Open jonathanhogg opened 1 year ago
I've switched to GLFW, so at least a small part of this is now done.
Actually, a problem here is going to be that I am using the OpenGL back-end for skia. skia-python is pretty far behind mainline skia now, so there is an argument for replacing it, but I see no decent candidates and I'm not sure I have the appetite for creating my own…
As an alternative to switching away from OpenGL entirely it is worth considering switching to using ANGLE. This is a cross-platform implementation of OpenGL ES that translates to Metal on macOS. Now that I have Flitter compatible with OpenGL ES, I could use ANGLE as the back-end without a lot of rewriting.
Interestingly, I have sort of tested this on Apple Silicon macOS: the UTM virtualisation app allows running aarch64
Linux on macOS and this provides a para-virtualised GPU that uses ANGLE. Testing some GPU intensive Flitter examples with this shows them running over twice as fast under virtualisation than native.
GLFW has direct support for EGL using the glfw.CONTEXT_CREATION_API
/glfw.EGL_CONTEXT_API
hint and I've verified that this will load libEGL.dylib
and libGLESv2.dylib
libraries that I cribbed out of macOS Chrome.
The problem, however, is that moderngl
uses glcontext
and this uses the native OpenGL Framework on macOS and WGL on Windows.

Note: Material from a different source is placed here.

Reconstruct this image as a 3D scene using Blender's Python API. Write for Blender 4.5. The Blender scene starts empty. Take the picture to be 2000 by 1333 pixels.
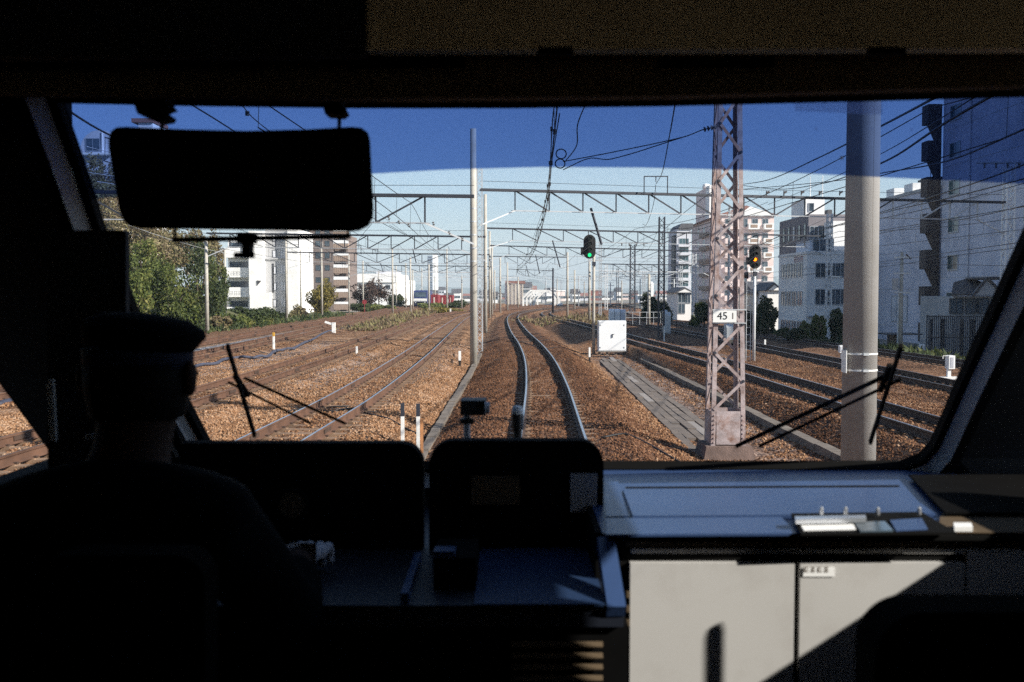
import bpy, math, random
import numpy as np
from mathutils import Vector, Matrix
R = math.radians
random.seed(7); np.random.seed(7)
SC = bpy.context.scene
COL = SC.collection

# ------------------------------------------------------------------ camera
PITCH = math.atan(91.5/1944.4)
CAMZ = 2.5                       # metres above the rail heads
F = 1944.4
cd = bpy.data.cameras.new('camera'); cam = bpy.data.objects.new('camera', cd); COL.objects.link(cam)
cd.lens = 35.0; cd.sensor_width = 36.0; cd.sensor_fit = 'HORIZONTAL'
cd.clip_start = 0.02; cd.clip_end = 20000
cd.dof.use_dof = True; cd.dof.focus_distance = 45; cd.dof.aperture_fstop = 5.6
cam.location = (0, 0, CAMZ); cam.rotation_euler = (R(90) - PITCH, 0, 0)
SC.camera = cam

# ------------------------------------------------------------------ light
SUN_A, SUN_E = 63.0, 30.7        # degrees right of straight behind the camera, elevation
W = bpy.data.worlds.new('World'); SC.world = W; W.use_nodes = True
wn = W.node_tree.nodes; wl = W.node_tree.links
sky = wn.new('ShaderNodeTexSky'); sky.sky_type = 'NISHITA'; sky.sun_disc = False
sky.sun_elevation = R(SUN_E); sky.sun_rotation = R(180 - SUN_A)
sky.air_density = 1.0; sky.dust_density = 0.35; sky.ozone_density = 3.6; sky.altitude = 50
wl.new(sky.outputs[0], wn['Background'].inputs[0]); wn['Background'].inputs[1].default_value = 0.072
sl = bpy.data.lights.new('sun', 'SUN'); sun = bpy.data.objects.new('sun', sl); COL.objects.link(sun)
sl.energy = 5.0; sl.angle = R(0.53); sl.color = (1.0, 0.93, 0.82)
sdir = Vector((math.sin(R(SUN_A))*math.cos(R(SUN_E)), -math.cos(R(SUN_A))*math.cos(R(SUN_E)), math.sin(R(SUN_E))))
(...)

It does contain a Linux backend for EGL, however. The question is, can this be made to compile and function on macOS and Windows?
Had a quick look at changing glcontext
and it might be possible.
An alternative is to switch to something else like zengl
– although I am loath to make massive changes and zengl
is a fairly different architecture. It at least looks like it ought to be easier to create an EGL loader. Although, it looks like it might be trying to use a function that isn't in OpenGL ES.
Have kinda gotten zengl
working, but it wants to use glGetBufferSubData
, which doesn't seem to be implemented in OpenGL ES.
My current use of pyglet and moderngl was always a hack and needs to end. There are, thankfully, now some decent alternatives to investigate.
The top candidate for replacing OpenGL has to be WebGPU – which thankfully isn't just for the web. The rust-based wgpu-native library provides a multi-platform translation API that, importantly for me, maps to Metal in macOS. There appear to be solid Python bindings available for this library.
I'm still going to need a windowing layer and GLFW may be the thinnest/simplest cross-platform API for this that is supported by wgpu-py.